→ **Task directions**: Will you output all of the data below exactly, omitting the images?

→ **Supplied information**:
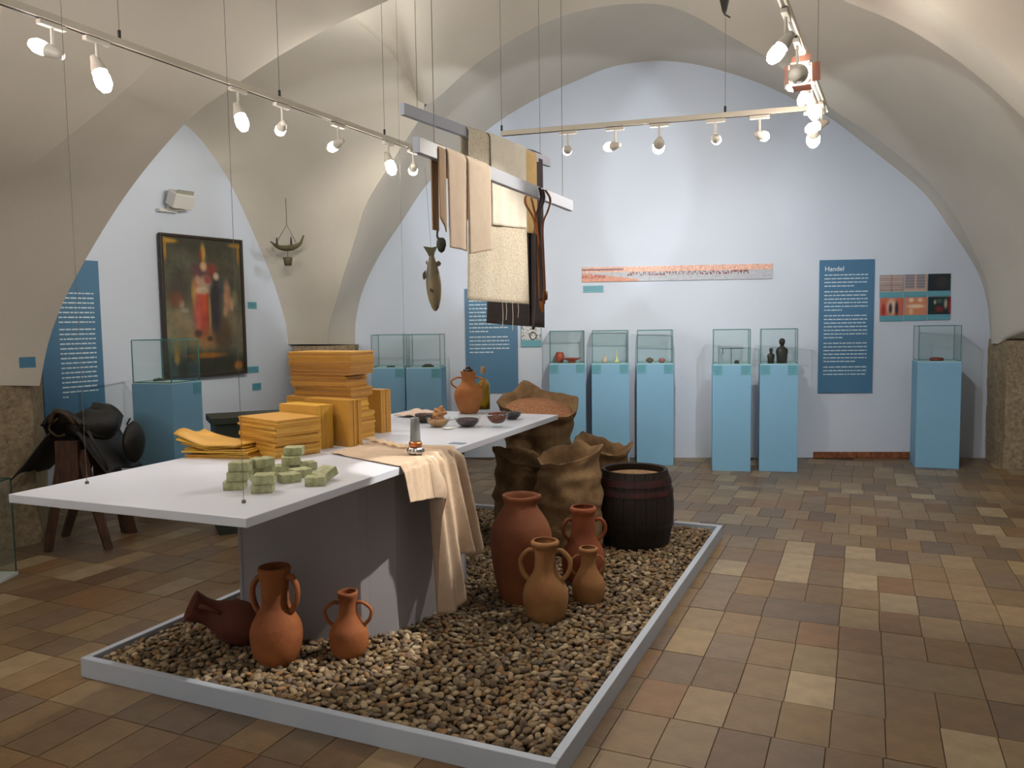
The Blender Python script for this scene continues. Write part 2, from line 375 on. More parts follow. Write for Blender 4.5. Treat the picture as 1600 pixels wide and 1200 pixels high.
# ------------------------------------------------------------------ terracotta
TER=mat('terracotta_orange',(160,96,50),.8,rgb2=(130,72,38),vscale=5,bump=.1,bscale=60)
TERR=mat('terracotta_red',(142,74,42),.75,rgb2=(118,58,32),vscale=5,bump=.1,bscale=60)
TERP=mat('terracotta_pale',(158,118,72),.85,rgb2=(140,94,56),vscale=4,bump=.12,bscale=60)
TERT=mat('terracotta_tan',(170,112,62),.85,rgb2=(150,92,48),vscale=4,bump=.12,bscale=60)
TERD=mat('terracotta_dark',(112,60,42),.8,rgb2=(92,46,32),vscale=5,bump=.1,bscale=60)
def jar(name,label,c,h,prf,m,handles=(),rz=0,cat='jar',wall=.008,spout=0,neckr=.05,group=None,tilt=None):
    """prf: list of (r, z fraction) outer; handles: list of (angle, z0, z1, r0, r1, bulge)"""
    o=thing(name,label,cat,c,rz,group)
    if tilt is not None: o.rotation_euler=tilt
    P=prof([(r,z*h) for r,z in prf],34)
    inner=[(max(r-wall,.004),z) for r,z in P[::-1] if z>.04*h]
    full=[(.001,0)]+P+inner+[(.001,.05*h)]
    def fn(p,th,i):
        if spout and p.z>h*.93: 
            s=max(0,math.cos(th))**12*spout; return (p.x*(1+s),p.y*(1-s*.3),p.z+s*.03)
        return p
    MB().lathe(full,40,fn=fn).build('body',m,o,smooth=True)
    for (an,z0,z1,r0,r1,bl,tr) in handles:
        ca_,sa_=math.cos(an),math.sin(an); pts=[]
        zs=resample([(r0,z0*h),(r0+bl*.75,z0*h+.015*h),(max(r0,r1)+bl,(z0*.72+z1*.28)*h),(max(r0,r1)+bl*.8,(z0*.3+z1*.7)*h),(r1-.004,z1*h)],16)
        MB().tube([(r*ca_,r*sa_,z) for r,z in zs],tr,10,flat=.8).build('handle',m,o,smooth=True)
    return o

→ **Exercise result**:
The Blender Python script for this scene continues. Write part 2, from line 375 on. More parts follow. Write for Blender 4.5. Treat the picture as 1600 pixels wide and 1200 pixels high.
# ------------------------------------------------------------------ terracotta
TER=mat('terracotta_orange',(160,96,50),.8,rgb2=(130,72,38),vscale=5,bump=.1,bscale=60)
TERR=mat('terracotta_red',(142,74,42),.75,rgb2=(118,58,32),vscale=5,bump=.1,bscale=60)
TERP=mat('terracotta_pale',(158,118,72),.85,rgb2=(140,94,56),vscale=4,bump=.12,bscale=60)
TERT=mat('terracotta_tan',(170,112,62),.85,rgb2=(150,92,48),vscale=4,bump=.12,bscale=60)
TERD=mat('terracotta_dark',(112,60,42),.8,rgb2=(92,46,32),vscale=5,bump=.1,bscale=60)
def jar(name,label,c,h,prf,m,handles=(),rz=0,cat='jar',wall=.008,spout=0,neckr=.05,group=None,tilt=None):
    """prf: list of (r, z fraction) outer; handles: list of (angle, z0, z1, r0, r1, bulge)"""
    o=thing(name,label,cat,c,rz,group)
    if tilt is not None: o.rotation_euler=tilt
    P=prof([(r,z*h) for r,z in prf],34)
    inner=[(max(r-wall,.004),z) for r,z in P[::-1] if z>.04*h]
    full=[(.001,0)]+P+inner+[(.001,.05*h)]
    def fn(p,th,i):
        if spout and p.z>h*.93: 
            s=max(0,math.cos(th))**12*spout; return (p.x*(1+s),p.y*(1-s*.3),p.z+s*.03)
        return p
    MB().lathe(full,40,fn=fn).build('body',m,o,smooth=True)
    for (an,z0,z1,r0,r1,bl,tr) in handles:
        ca_,sa_=math.cos(an),math.sin(an); pts=[]
        zs=resample([(r0,z0*h),(r0+bl*.75,z0*h+.015*h),(max(r0,r1)+bl,(z0*.72+z1*.28)*h),(max(r0,r1)+bl*.8,(z0*.3+z1*.7)*h),(r1-.004,z1*h)],16)
        MB().tube([(r*ca_,r*sa_,z) for r,z in zs],tr,10,flat=.8).build('handle',m,o,smooth=True)
    return o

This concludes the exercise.